Crayons and Stilettos: Finding the meaning of life
By Tiffany Evans
Journal columnist
A couple of weeks ago in this column I discussed the answer to the meaning of life as depicted in a movie “The Hitch Hikers Guide to the Galaxy.” I incorrectly remembered the answer as being one. I tell you this because as I often do, I was sharing with my husband what the column was about, and when I got to the meaning of life he said “42” as I said “1.” As a mom of two boys, I have a lot of moments where I don’t remember something exactly perfect. Both my kids seemingly have photographic memories and can tell you who got them what for their birthday when they turned 2, they can tell you what happened on a movie that they watched when they were three and in the case of my 8-year-old can remember the exact order and spelling for his weekly spelling words. My oh my!!
This again brings me naturally to a funny incident that happened in our household just last week. The boys and I were discussing something that had happened probably months ago. To be completely honest right this second, I can’t even begin to remember what it was. Just goes to show you that “mommy brain” is indeed very real. Both boys remembered this event as being complete opposites from each other. After much discussion with each re-telling the entire story more than once, my eldest finally says, “don’t you always say I have the best memory in the house.” Ugh… my own words come back to bite me (as always). I stared at him thinking to myself, yes you do. However, I looked at him and said, “you might have the best memory but you also could be telling me incorrectly just so that I will agree with you.”
A few months ago, I was giving my eldest son a spelling test. You know the ones where the teacher says a word, gives a sentence and the student writes down the word. As I was reading him the words and giving him the sentences, I noticed that he seemed to be taking longer than what I thought was necessary on a few of the words. A couple of words in, he says “can you stop doing sentences and just tell me the word.” In looking at his paper, I realized that with each word I said he would write not just that word, but a word or two that came after. He had memorized the order of the words as we gave them to him during the week, and as a result memorized the spelling of each word. What we discovered was that in order for him to actually learn the words and not just memorize them we would have to change up the order both in practice and in testing. Now I jump around. I remember the first time that I jumped around on his spelling words, as I read the second word, he looked at me and said, “no, that is not the next word it should be (whatever the next word was in the original order).” He had indeed already written what he remembered to be the next word on his paper.
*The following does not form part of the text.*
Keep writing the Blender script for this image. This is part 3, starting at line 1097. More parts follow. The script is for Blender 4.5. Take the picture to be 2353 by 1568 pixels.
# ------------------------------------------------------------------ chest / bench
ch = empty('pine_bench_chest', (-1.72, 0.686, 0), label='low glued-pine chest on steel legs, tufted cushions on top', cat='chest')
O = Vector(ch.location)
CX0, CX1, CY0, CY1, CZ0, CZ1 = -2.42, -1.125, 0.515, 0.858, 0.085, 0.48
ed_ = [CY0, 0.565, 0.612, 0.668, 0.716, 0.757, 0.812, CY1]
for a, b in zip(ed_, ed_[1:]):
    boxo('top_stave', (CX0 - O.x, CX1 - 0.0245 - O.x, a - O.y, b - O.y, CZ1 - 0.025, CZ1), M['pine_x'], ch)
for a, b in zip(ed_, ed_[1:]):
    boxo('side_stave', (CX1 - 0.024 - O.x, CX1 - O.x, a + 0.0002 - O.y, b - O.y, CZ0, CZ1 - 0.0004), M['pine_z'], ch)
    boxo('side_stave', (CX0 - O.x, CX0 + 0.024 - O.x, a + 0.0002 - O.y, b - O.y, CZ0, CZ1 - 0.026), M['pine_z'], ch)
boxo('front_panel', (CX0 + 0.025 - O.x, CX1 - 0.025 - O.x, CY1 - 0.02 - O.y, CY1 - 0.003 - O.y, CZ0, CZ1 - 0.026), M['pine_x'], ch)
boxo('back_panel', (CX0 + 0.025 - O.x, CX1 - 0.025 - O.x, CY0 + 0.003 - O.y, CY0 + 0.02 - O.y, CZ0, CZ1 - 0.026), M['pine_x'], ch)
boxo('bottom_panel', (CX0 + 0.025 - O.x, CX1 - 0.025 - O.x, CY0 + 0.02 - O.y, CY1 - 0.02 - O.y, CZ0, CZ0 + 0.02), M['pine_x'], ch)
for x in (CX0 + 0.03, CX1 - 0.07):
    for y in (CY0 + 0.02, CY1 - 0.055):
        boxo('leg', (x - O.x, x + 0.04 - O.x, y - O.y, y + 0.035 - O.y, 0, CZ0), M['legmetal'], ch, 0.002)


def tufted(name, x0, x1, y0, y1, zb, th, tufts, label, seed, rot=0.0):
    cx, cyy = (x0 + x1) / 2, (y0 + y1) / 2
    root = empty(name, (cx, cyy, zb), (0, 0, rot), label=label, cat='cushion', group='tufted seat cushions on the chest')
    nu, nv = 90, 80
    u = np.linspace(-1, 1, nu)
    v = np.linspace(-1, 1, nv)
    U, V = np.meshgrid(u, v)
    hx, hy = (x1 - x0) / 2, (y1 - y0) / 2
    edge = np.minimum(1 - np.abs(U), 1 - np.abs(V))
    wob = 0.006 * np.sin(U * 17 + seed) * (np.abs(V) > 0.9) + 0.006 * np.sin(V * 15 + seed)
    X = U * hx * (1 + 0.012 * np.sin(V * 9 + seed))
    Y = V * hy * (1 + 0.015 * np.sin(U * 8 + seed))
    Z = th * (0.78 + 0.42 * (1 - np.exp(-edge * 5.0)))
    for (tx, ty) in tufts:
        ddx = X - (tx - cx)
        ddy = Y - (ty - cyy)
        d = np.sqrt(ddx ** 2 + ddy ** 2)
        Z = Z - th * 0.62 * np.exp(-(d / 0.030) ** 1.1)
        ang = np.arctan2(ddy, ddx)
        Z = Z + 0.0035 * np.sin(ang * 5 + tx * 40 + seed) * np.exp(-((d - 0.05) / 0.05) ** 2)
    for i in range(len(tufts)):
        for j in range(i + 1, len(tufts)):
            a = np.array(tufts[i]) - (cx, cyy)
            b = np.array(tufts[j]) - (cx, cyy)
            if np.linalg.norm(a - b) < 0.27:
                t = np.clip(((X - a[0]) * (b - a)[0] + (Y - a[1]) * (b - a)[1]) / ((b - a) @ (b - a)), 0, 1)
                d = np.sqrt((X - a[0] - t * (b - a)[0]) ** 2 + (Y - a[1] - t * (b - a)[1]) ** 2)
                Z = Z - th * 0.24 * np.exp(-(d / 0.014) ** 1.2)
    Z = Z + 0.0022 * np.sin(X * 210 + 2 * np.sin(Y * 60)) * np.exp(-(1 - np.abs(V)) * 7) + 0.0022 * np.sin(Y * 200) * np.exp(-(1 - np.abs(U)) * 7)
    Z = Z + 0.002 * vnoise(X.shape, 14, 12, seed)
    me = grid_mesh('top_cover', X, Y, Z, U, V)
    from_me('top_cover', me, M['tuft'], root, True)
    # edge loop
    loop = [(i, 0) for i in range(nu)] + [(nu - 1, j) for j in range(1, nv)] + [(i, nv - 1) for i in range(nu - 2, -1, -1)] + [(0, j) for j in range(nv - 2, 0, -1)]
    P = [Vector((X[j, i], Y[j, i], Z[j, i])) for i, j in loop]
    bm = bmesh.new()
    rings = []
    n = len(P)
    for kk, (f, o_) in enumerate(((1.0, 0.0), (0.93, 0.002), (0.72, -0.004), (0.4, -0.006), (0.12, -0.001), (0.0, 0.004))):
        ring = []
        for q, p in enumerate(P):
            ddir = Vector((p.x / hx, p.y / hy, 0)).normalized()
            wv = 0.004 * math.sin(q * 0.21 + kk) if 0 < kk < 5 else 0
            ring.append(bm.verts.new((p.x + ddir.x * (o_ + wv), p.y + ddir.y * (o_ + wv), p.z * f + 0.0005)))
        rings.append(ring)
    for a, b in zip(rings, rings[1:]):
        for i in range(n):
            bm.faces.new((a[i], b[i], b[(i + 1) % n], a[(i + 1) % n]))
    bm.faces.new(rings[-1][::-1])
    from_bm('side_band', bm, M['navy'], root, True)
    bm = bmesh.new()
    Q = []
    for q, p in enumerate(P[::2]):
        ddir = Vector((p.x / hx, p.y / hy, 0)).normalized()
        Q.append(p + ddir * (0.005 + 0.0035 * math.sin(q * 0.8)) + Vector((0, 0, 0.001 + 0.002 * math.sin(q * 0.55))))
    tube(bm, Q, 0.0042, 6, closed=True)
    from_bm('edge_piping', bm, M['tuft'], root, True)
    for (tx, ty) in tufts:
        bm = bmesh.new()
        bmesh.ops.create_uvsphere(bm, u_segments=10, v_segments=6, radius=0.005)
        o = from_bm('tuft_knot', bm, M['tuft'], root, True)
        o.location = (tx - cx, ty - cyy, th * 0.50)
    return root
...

The more time that I spend watching, teaching, playing with these two wild and crazy boys the more that I learn. In watching them and listening to their conversations I have found them to be little sponges. Even when they don’t fully comprehend what is going on around them, they continue to absorb the information and put it into practice in their daily lives. I continue to be blown away by their ability to recall odd events and retell them with way more detail than what I can possibly even remember.